SHORT EXERCISE
Everything in the listing should be restated word for word.

-- Start --

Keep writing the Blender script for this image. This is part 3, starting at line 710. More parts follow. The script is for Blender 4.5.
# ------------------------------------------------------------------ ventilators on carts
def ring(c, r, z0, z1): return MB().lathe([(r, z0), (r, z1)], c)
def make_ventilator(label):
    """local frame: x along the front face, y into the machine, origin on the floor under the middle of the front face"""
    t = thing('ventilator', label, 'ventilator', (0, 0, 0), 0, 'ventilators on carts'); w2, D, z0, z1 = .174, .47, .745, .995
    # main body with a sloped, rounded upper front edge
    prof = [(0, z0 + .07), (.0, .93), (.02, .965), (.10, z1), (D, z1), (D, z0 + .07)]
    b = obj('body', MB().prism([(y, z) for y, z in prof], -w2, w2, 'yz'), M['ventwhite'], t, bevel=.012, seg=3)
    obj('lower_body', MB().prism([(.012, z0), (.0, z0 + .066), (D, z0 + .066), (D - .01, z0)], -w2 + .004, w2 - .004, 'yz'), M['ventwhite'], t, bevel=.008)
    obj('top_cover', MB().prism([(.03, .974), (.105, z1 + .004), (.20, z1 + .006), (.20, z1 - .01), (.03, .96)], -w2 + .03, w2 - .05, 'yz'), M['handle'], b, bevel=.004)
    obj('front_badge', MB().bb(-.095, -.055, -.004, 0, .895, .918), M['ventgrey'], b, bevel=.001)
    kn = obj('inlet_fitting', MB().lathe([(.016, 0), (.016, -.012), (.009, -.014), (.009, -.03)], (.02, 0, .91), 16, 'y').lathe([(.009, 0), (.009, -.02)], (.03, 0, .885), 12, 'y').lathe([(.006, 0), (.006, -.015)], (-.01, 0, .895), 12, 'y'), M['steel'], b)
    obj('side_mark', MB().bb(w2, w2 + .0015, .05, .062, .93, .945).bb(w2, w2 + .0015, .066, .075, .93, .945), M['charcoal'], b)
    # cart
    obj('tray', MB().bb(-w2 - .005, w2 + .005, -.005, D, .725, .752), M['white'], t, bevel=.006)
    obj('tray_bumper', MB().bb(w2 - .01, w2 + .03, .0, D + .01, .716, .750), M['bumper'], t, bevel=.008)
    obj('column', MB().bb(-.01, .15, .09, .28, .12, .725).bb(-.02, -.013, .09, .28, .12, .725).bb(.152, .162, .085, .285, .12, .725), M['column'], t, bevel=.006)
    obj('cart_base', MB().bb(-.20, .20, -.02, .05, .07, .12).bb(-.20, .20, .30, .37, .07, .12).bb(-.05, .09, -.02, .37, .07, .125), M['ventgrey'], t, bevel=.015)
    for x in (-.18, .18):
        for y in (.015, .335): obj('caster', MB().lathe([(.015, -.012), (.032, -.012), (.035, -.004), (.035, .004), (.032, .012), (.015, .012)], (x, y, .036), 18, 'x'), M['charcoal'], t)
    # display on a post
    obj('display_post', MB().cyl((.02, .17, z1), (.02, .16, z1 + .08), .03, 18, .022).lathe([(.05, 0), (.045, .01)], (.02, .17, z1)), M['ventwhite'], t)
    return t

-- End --

REPLY
Keep writing the Blender script for this image. This is part 3, starting at line 710. More parts follow. The script is for Blender 4.5.
# ------------------------------------------------------------------ ventilators on carts
def ring(c, r, z0, z1): return MB().lathe([(r, z0), (r, z1)], c)
def make_ventilator(label):
    """local frame: x along the front face, y into the machine, origin on the floor under the middle of the front face"""
    t = thing('ventilator', label, 'ventilator', (0, 0, 0), 0, 'ventilators on carts'); w2, D, z0, z1 = .174, .47, .745, .995
    # main body with a sloped, rounded upper front edge
    prof = [(0, z0 + .07), (.0, .93), (.02, .965), (.10, z1), (D, z1), (D, z0 + .07)]
    b = obj('body', MB().prism([(y, z) for y, z in prof], -w2, w2, 'yz'), M['ventwhite'], t, bevel=.012, seg=3)
    obj('lower_body', MB().prism([(.012, z0), (.0, z0 + .066), (D, z0 + .066), (D - .01, z0)], -w2 + .004, w2 - .004, 'yz'), M['ventwhite'], t, bevel=.008)
    obj('top_cover', MB().prism([(.03, .974), (.105, z1 + .004), (.20, z1 + .006), (.20, z1 - .01), (.03, .96)], -w2 + .03, w2 - .05, 'yz'), M['handle'], b, bevel=.004)
    obj('front_badge', MB().bb(-.095, -.055, -.004, 0, .895, .918), M['ventgrey'], b, bevel=.001)
    kn = obj('inlet_fitting', MB().lathe([(.016, 0), (.016, -.012), (.009, -.014), (.009, -.03)], (.02, 0, .91), 16, 'y').lathe([(.009, 0), (.009, -.02)], (.03, 0, .885), 12, 'y').lathe([(.006, 0), (.006, -.015)], (-.01, 0, .895), 12, 'y'), M['steel'], b)
    obj('side_mark', MB().bb(w2, w2 + .0015, .05, .062, .93, .945).bb(w2, w2 + .0015, .066, .075, .93, .945), M['charcoal'], b)
    # cart
    obj('tray', MB().bb(-w2 - .005, w2 + .005, -.005, D, .725, .752), M['white'], t, bevel=.006)
    obj('tray_bumper', MB().bb(w2 - .01, w2 + .03, .0, D + .01, .716, .750), M['bumper'], t, bevel=.008)
    obj('column', MB().bb(-.01, .15, .09, .28, .12, .725).bb(-.02, -.013, .09, .28, .12, .725).bb(.152, .162, .085, .285, .12, .725), M['column'], t, bevel=.006)
    obj('cart_base', MB().bb(-.20, .20, -.02, .05, .07, .12).bb(-.20, .20, .30, .37, .07, .12).bb(-.05, .09, -.02, .37, .07, .125), M['ventgrey'], t, bevel=.015)
    for x in (-.18, .18):
        for y in (.015, .335): obj('caster', MB().lathe([(.015, -.012), (.032, -.012), (.035, -.004), (.035, .004), (.032, .012), (.015, .012)], (x, y, .036), 18, 'x'), M['charcoal'], t)
    # display on a post
    obj('display_post', MB().cyl((.02, .17, z1), (.02, .16, z1 + .08), .03, 18, .022).lathe([(.05, 0), (.045, .01)], (.02, .17, z1)), M['ventwhite'], t)
    return t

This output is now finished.